Select Committee on Defence Minutes of Evidence


Examination of Witnesses (Questions 76-79)

MR PETER EWINS

23 MAY 2006

  Q76 Chairman: Mr Ewins, thank you very much for coming to give evidence to us. Could you begin by telling us, very briefly, what your relationship with the Met Office was when you began there, when you finished there and what you did there, please?

  Mr Ewins: Good morning, Chairman. It is good to see you again. Thank you for the opportunity. I joined the Met Office in 1997, I think it was, to become the Chief Executive, and I was there for seven years and retired almost exactly two years ago.

  Q77  Chairman: How would you describe the relationship between the Met Office and the Ministry of Defence?

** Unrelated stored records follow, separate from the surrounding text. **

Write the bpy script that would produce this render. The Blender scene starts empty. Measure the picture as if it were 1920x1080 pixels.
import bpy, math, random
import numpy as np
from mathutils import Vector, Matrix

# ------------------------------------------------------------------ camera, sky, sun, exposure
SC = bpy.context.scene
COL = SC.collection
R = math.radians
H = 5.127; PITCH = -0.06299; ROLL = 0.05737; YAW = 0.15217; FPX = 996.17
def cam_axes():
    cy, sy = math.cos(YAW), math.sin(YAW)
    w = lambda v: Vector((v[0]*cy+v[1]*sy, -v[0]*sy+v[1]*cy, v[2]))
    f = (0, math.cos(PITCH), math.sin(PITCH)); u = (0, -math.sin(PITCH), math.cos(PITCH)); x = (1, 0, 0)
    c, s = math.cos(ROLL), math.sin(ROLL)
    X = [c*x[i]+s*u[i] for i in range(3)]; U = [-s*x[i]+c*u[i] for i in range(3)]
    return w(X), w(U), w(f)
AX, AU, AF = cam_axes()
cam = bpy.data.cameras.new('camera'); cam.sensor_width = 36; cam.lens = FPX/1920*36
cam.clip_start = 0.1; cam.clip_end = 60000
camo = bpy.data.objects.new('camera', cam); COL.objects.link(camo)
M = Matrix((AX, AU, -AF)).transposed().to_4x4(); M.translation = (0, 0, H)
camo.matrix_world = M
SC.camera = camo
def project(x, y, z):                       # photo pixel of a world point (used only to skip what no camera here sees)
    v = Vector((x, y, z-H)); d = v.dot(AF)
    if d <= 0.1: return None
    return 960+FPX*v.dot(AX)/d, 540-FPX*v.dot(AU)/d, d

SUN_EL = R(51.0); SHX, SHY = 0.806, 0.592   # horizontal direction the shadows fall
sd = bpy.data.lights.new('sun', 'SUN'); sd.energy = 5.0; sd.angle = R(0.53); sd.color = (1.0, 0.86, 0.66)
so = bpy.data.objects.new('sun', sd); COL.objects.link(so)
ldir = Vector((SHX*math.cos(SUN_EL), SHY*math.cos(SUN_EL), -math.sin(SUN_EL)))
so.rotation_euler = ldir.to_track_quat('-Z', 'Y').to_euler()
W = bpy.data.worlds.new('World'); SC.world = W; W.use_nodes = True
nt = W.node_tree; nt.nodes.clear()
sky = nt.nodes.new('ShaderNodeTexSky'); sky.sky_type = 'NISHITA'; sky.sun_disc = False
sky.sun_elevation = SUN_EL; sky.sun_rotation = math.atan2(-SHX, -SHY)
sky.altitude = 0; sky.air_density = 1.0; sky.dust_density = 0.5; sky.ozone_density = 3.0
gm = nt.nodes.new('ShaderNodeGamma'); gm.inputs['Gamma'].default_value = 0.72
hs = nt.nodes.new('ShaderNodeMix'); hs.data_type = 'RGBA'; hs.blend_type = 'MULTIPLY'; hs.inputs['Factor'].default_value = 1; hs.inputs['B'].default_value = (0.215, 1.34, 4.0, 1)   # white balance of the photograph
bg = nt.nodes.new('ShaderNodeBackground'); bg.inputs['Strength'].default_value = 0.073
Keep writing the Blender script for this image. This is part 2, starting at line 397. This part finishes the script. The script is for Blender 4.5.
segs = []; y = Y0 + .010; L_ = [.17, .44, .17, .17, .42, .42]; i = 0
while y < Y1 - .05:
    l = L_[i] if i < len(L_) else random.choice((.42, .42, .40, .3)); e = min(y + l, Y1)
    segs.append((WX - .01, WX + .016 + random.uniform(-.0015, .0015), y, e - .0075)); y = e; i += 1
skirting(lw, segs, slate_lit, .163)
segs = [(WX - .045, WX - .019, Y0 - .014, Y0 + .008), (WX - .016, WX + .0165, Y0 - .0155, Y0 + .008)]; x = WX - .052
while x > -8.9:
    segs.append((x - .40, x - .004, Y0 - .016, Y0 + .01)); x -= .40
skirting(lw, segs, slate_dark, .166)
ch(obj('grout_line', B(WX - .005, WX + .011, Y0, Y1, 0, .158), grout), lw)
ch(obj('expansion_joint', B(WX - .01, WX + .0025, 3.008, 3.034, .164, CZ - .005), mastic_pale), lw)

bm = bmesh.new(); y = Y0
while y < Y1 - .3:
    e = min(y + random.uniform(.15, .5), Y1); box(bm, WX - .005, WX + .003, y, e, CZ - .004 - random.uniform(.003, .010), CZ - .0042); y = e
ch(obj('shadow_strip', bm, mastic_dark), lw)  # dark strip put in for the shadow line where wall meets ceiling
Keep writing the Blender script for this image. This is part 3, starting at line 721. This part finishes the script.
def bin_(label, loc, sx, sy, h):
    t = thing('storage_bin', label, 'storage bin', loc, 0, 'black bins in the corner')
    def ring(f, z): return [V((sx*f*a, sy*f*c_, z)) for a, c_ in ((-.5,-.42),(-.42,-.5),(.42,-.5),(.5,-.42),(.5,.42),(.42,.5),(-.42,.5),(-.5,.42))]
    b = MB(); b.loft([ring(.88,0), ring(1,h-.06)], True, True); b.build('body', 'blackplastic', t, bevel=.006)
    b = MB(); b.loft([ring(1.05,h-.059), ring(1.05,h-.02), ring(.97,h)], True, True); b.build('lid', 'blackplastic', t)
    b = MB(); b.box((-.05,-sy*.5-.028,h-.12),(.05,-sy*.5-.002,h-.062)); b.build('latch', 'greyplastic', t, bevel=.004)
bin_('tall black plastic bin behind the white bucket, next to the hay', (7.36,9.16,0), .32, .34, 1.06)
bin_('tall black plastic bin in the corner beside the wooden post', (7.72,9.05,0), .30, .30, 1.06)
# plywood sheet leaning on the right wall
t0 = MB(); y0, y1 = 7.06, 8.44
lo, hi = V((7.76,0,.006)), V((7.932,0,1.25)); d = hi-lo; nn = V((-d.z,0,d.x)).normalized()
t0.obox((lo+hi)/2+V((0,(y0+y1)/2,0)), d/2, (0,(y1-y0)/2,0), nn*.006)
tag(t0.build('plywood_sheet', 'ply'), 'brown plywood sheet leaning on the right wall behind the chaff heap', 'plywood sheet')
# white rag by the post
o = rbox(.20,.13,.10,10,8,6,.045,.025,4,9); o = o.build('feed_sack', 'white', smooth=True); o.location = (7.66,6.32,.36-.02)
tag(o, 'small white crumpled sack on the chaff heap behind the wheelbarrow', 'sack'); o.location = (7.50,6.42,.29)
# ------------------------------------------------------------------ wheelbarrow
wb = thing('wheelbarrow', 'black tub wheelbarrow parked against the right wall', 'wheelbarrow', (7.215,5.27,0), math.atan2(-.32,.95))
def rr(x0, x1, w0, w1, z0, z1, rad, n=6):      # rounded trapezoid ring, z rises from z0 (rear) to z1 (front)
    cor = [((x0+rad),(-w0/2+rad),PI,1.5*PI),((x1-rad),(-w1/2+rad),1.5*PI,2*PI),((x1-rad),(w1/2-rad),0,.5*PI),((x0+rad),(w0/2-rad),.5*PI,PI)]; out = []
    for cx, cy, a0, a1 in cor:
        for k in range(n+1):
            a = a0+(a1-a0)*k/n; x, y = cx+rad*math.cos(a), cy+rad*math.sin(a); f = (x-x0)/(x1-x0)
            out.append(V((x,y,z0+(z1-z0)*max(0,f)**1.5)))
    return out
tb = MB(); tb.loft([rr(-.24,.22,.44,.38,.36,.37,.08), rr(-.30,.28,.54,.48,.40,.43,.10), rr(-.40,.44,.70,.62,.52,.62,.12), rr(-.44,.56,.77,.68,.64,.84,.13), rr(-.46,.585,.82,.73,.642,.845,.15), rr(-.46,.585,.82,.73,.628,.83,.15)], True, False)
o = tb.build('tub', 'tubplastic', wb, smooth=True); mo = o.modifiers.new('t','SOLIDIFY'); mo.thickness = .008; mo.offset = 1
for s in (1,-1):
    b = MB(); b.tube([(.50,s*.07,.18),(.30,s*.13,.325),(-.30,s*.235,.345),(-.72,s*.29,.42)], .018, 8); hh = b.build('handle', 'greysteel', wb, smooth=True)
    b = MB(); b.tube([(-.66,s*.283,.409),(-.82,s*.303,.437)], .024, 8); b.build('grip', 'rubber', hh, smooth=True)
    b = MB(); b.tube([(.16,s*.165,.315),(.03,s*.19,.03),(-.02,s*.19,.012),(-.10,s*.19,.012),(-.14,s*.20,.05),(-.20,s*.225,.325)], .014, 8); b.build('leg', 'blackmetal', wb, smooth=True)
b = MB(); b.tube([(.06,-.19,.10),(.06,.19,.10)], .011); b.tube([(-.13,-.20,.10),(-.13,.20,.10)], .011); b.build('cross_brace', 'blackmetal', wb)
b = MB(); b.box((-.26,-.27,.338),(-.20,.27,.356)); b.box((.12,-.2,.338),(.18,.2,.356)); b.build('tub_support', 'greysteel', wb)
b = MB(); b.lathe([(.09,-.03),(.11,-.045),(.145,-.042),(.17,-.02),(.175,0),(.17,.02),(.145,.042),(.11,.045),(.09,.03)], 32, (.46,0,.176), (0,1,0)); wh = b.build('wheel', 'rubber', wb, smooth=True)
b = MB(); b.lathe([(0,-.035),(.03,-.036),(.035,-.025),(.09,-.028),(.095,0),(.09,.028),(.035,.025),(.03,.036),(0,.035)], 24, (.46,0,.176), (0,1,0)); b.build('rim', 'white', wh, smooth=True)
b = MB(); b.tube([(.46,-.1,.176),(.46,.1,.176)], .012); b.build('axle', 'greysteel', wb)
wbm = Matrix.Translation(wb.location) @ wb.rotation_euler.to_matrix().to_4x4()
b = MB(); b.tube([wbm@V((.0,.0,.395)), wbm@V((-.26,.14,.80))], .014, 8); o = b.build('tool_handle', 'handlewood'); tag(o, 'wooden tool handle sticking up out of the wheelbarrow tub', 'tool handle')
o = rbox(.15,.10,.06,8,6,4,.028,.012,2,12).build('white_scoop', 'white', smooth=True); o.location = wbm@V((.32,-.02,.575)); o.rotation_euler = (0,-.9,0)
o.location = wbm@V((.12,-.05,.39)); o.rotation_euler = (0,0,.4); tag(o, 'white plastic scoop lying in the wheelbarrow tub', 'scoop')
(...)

  Mr Ewins: The relationship is historic, for a start, but I think the MoD has always been a responsible owner of the Met Office. The relationship has been generally good. However, there are two points I would make. One is that sometimes, I believe, there is confusion between the MoD's role as owner of the Met Office and its role as a principal customer and those two things can sometimes get confused. The second point is that I am not sure that the MoD understands fully the role of the Met Office internationally and, therefore, there is a sense in which perhaps the international dimension is neglected by MoD, or at least misunderstood, perhaps is a better way of describing it.

  Q78  Chairman: Can you expand on that a little?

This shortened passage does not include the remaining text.